Please tell us a bit more about these new sanctions.

3:50 p.m.

Liberal

David Lametti Liberal LaSalle—Émard—Verdun, QC

We've provided for the possible imposition of lesser and flexible sanctions, where appropriate.

Only one sanction was possible in the former system, and that was removal. However, there were instances in which judges had committed errors that were significant, severe and serious, but not to the point of warranting removal from office.

Now, as part of a parallel process, we would also be able to determine whether a judge is guilty and to impose a more appropriate penalty in the circumstances. I cited the example of training sessions for judges.

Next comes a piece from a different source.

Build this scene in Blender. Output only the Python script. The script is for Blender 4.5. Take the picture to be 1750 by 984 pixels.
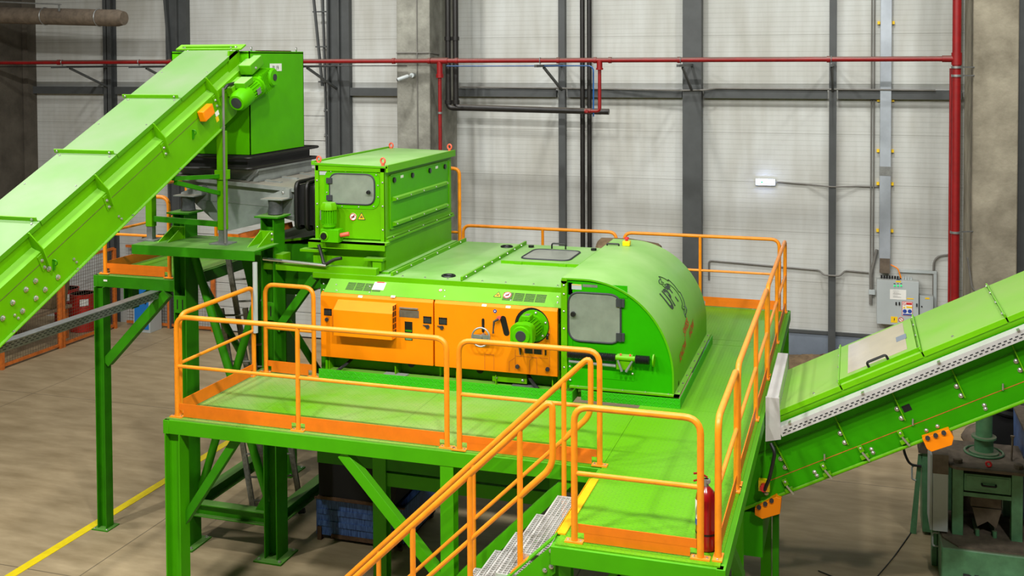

Consider the example of a judge accused of making an inappropriate remark during a judicial proceeding in a sexual assault case. The penalty mandated might be to attend training sessions on sexual assault, which would remedy the matter. The training sessions would help increase the judge's awareness of the social context and perhaps avoid removal if the judge can demonstrate competencies in other fields.

3:55 p.m.

Liberal

Élisabeth Brière Liberal Sherbrooke, QC

He could also be asked to apologize.

3:55 p.m.

Liberal

David Lametti Liberal LaSalle—Émard—Verdun, QC

He could also be asked to apologize, obviously.

3:55 p.m.

Liberal

Élisabeth Brière Liberal Sherbrooke, QC

What's the benefit of allowing laypeople to sit on review panels?

I'd just like to say that I don't know if a member of the Chambre des notaires du Québec could be—

3:55 p.m.

Voices

Oh oh!

3:55 p.m.

Liberal

Élisabeth Brière Liberal Sherbrooke, QC

I won't hold that against you.

3:55 p.m.

Liberal

David Lametti Liberal LaSalle—Émard—Verdun, QC

Ms. Brière, it's important for laypeople to be involved. Their point of view during the process is important because their opinions and experience may represent those of other laypeople, that is to say individuals who appear before the courts. Their experience, in itself, is very important, as is their involvement.

Their presence also adds an element of transparency to the system, since involvement isn't reserved solely for judges and lawyers.